Com a ressurreição de Cristo acontece realmente a Nova Criação reconciliada com Deus em Cristo, como diz São Paulo (2 Cor 5, 17-19). Este dom teve início com o mistério da Encarnação e atingiu a sua plenitude com a ressurreição de Cristo. Através da Encarnação, o Divino enxertou-se no Humano, a fim de este ser divinizado. No momento em que Jesus ressuscita, a dinâmica do Natal que até então habitava apenas o coração de Jesus, passou a habitar o coração de todos os seres humanos que vivem a comunhão orgânica universal.

A Salvação consiste, pois na divinização da Humanidade, a qual acontece pela incorporação das pessoas humanas na Comunhão da Santíssima Trindade, na qual somos assumidos como filhos em relação a Deus Pai e como irmãos em relação a Deus Filho. Como podemos ver, os dois pilares da dinâmica da Salvação são, pois, o Natal e a Páscoa. A seiva que vivifica e robustece esta união humano-divina é o Espírito Santo, o Sangue da Nova e Eterna Aliança. É este mistério que os cristãos celebram na Eucaristia, de modo particular no rito da comunhão do Pão e do Vinho consagrados.
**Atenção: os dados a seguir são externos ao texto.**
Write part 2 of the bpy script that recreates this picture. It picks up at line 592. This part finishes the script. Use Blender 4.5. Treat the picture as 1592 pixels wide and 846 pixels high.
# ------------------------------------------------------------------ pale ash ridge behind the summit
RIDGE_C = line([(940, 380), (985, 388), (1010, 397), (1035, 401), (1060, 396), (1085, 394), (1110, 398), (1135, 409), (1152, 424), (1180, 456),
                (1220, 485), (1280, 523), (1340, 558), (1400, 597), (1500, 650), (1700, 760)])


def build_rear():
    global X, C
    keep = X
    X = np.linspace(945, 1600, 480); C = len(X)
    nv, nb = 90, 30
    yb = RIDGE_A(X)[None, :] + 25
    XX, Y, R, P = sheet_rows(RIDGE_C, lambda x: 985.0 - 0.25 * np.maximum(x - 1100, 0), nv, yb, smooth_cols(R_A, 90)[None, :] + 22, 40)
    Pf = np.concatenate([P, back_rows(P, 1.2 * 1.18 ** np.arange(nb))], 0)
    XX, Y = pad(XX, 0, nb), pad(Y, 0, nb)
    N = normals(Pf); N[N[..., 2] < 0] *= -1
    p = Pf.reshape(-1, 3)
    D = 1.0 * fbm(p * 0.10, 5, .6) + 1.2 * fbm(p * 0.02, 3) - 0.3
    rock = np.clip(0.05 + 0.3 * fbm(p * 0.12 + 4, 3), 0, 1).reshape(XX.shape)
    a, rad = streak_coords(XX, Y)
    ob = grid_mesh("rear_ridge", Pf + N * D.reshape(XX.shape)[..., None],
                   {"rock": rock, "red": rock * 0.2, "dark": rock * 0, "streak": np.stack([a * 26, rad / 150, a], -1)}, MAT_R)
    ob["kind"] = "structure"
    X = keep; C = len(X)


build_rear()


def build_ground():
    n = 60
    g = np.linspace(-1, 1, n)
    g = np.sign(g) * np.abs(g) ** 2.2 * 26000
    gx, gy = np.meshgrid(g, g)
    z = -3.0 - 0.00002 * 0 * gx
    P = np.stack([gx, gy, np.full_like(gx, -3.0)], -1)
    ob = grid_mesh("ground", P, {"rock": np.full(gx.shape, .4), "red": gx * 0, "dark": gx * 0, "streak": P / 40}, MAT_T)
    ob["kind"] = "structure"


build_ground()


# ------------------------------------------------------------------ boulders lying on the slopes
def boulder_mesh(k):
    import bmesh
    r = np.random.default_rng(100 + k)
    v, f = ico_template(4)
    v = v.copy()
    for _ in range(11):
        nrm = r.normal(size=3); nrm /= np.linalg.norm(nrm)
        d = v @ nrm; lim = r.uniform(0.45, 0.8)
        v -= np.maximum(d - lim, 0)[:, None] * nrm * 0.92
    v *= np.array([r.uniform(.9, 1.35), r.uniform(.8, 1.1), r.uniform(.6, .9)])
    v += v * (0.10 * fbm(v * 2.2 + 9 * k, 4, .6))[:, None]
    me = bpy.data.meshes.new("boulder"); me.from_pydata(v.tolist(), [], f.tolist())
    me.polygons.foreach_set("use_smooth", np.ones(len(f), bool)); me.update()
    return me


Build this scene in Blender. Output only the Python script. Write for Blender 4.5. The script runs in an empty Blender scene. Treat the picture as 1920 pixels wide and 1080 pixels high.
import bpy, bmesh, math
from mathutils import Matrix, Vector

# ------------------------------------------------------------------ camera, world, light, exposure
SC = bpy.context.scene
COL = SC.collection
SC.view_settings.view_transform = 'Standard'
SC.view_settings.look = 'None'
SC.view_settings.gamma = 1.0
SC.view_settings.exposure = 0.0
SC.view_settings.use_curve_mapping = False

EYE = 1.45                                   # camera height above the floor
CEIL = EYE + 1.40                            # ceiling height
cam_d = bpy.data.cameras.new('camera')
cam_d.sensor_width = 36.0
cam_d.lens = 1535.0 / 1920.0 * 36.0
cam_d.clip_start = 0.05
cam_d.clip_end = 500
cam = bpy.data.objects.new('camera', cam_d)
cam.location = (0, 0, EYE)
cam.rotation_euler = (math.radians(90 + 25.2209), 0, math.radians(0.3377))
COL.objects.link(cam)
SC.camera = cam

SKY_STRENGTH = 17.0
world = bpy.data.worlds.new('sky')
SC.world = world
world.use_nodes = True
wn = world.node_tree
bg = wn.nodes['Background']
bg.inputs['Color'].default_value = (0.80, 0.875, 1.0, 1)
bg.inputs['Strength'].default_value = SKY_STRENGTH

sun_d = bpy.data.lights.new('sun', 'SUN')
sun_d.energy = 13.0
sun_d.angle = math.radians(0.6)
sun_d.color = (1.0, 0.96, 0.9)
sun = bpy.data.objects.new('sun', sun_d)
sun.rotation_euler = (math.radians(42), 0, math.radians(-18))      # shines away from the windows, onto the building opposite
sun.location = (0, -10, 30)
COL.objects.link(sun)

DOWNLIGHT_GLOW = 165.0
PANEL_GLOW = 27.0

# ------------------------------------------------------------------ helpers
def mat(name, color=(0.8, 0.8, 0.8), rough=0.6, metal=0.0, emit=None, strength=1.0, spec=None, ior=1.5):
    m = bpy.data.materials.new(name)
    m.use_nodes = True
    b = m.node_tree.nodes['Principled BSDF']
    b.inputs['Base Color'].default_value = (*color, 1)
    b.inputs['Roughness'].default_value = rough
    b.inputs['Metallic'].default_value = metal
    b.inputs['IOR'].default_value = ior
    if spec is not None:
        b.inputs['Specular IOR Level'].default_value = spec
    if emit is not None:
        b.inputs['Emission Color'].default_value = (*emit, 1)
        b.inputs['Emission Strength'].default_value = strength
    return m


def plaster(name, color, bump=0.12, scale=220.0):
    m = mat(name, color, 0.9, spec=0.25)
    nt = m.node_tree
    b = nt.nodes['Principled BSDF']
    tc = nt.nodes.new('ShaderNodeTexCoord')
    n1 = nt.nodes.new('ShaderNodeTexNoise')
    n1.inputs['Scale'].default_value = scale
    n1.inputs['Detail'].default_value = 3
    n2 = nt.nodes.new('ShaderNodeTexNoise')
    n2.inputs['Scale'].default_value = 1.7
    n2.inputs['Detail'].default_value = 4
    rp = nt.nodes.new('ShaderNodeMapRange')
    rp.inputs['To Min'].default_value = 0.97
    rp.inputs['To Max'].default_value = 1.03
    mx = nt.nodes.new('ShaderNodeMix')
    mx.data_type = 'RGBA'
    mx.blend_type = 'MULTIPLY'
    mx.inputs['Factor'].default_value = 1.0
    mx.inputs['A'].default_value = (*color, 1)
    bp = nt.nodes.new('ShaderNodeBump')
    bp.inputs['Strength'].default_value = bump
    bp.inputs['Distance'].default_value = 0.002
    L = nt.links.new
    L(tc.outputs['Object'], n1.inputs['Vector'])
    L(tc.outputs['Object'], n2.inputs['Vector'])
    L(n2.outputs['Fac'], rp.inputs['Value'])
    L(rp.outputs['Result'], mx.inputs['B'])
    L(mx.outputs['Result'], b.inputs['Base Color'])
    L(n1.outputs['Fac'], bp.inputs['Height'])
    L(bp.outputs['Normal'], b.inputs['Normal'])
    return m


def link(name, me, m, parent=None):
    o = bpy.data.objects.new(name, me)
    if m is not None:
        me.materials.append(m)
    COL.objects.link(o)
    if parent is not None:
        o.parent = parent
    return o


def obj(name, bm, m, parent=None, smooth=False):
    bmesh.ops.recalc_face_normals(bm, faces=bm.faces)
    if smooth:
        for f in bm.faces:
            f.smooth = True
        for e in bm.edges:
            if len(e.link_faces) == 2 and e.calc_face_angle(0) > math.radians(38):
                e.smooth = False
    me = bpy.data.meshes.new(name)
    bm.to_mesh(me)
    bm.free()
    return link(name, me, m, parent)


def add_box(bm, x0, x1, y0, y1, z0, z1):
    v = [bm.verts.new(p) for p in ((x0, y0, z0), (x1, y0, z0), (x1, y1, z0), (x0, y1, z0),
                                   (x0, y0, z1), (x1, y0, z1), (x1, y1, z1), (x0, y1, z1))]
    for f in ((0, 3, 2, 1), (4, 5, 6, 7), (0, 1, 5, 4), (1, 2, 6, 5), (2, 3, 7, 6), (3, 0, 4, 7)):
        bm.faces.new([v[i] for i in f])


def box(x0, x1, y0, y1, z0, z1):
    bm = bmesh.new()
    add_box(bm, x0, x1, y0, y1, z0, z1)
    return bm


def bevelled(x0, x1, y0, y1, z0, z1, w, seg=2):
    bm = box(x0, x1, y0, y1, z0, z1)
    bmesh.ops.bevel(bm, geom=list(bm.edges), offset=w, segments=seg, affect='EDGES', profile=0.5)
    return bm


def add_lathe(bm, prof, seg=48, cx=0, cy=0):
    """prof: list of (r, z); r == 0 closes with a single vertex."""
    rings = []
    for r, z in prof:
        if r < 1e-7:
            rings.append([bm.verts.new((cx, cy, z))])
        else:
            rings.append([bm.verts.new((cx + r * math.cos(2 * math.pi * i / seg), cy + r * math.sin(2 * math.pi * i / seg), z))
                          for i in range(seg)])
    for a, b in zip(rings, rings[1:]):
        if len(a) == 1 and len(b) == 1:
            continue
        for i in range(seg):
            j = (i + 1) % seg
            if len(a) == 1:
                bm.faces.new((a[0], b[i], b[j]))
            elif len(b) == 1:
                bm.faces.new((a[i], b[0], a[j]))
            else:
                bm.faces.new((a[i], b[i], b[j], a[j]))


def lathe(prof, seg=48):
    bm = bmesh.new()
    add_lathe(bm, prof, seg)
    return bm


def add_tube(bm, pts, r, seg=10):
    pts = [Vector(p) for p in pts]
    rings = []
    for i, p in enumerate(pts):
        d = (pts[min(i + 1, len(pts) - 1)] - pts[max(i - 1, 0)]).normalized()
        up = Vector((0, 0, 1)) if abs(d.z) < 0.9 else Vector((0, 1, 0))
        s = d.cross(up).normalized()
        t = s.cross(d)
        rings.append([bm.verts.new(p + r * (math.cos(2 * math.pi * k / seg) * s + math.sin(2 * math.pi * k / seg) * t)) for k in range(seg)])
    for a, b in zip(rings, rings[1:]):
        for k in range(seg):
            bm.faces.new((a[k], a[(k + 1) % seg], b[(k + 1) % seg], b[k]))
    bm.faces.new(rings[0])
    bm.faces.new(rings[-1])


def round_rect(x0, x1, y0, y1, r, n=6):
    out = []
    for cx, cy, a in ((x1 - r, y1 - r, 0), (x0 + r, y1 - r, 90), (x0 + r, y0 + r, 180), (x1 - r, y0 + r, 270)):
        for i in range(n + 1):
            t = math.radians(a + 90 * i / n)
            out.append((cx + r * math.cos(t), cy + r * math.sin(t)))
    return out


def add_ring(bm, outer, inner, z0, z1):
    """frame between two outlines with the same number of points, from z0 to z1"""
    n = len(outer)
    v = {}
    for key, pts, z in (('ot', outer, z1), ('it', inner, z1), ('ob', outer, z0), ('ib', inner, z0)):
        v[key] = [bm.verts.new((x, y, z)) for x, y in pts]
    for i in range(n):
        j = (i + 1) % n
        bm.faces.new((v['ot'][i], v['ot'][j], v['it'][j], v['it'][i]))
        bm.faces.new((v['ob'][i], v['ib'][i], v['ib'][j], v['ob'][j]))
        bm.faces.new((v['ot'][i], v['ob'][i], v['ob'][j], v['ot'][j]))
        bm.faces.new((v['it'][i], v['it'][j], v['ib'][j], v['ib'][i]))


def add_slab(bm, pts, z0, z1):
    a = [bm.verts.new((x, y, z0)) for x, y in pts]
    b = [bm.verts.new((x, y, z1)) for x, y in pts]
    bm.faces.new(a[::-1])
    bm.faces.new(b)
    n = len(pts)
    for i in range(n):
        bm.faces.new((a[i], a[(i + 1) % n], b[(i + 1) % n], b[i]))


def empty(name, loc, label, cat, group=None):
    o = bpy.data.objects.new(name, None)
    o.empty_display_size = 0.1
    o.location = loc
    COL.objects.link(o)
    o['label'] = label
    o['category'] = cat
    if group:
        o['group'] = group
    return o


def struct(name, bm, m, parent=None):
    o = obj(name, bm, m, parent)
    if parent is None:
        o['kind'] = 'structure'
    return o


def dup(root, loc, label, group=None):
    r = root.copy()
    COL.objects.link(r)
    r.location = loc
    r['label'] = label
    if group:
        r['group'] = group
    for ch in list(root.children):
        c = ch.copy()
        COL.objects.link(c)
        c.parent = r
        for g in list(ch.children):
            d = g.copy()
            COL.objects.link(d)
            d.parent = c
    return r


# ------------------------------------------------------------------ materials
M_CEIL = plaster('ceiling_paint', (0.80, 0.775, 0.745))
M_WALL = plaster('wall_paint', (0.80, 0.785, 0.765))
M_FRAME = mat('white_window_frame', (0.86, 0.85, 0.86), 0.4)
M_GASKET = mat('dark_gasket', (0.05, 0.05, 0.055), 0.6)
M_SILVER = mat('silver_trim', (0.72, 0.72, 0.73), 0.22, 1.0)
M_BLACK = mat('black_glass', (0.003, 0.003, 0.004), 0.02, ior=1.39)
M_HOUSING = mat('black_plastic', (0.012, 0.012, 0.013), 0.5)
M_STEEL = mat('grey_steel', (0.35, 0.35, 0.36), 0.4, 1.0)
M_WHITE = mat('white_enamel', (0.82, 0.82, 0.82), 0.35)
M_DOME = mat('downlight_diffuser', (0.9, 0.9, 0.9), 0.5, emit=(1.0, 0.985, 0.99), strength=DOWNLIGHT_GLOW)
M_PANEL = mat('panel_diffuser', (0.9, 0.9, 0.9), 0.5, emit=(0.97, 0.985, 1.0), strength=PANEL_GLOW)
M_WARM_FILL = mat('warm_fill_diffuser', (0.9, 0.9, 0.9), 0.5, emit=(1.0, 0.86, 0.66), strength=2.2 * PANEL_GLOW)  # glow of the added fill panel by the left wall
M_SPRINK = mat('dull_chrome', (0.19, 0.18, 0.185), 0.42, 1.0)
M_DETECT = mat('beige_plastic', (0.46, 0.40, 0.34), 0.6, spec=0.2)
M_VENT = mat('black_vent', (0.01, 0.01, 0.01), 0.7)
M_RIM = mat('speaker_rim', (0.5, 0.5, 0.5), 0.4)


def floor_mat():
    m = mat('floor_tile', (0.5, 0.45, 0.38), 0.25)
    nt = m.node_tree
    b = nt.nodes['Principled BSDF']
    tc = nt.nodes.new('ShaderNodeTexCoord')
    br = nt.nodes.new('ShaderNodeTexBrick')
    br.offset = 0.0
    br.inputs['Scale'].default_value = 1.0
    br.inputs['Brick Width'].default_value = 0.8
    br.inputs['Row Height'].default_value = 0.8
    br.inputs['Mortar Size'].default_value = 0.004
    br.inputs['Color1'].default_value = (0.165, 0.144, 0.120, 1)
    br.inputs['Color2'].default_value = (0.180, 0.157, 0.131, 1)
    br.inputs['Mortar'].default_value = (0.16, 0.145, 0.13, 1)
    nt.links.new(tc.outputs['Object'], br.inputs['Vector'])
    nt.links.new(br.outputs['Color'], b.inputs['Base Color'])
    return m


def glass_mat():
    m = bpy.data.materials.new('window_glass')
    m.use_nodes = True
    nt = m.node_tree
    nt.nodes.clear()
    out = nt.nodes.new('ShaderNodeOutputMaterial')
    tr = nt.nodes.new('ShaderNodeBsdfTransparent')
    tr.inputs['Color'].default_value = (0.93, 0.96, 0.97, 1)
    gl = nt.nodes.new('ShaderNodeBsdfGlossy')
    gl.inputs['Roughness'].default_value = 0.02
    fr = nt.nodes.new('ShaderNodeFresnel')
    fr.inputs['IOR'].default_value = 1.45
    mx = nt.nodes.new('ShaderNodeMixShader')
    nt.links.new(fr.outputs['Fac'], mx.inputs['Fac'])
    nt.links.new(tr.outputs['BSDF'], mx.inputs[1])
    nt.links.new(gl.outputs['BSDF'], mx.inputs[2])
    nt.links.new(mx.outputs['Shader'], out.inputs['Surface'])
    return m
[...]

Nesse momento, os crentes exprimem e procuram reforçar esta união orgânica com o Senhor, a fim de robustecer o Corpo de Cristo do qual são membros. Eis as palavras de São Paulo a este respeito: "Comemos do mesmo pão porque fazemos um só Corpo" (1 Cor 10, 17). A Carne e o Sangue de Jesus ressuscitado é o Espírito Santo, o qual alimenta a vida eterna a emergir e a fortalecer-se no nosso coração. Por outras palavras, alimentando-nos da carne e sangue do Senhor ressuscitado nós tornamo-nos participantes da ressurreição de Cristo.

Segundo o evangelho de São João foi exactamente isto que Jesus disse quando afirmou: "Quem come a minha carne e bebe o meu sangue fica a morar em mim e eu nele. Assim como o Pai que me enviou vive e eu vivo pelo Pai, assim também aquele que come a minha carne e bebe o meu sangue viverá por mim" (Jo 6, 56-57). Ao comerem o pão e beberem o vinho da Eucaristia, os cristãos estão a proclamar que é no interior da pessoa humana que acontece a união e a interacção que nos diviniza, incorporando-nos na Comunhão da Santíssima Trindade.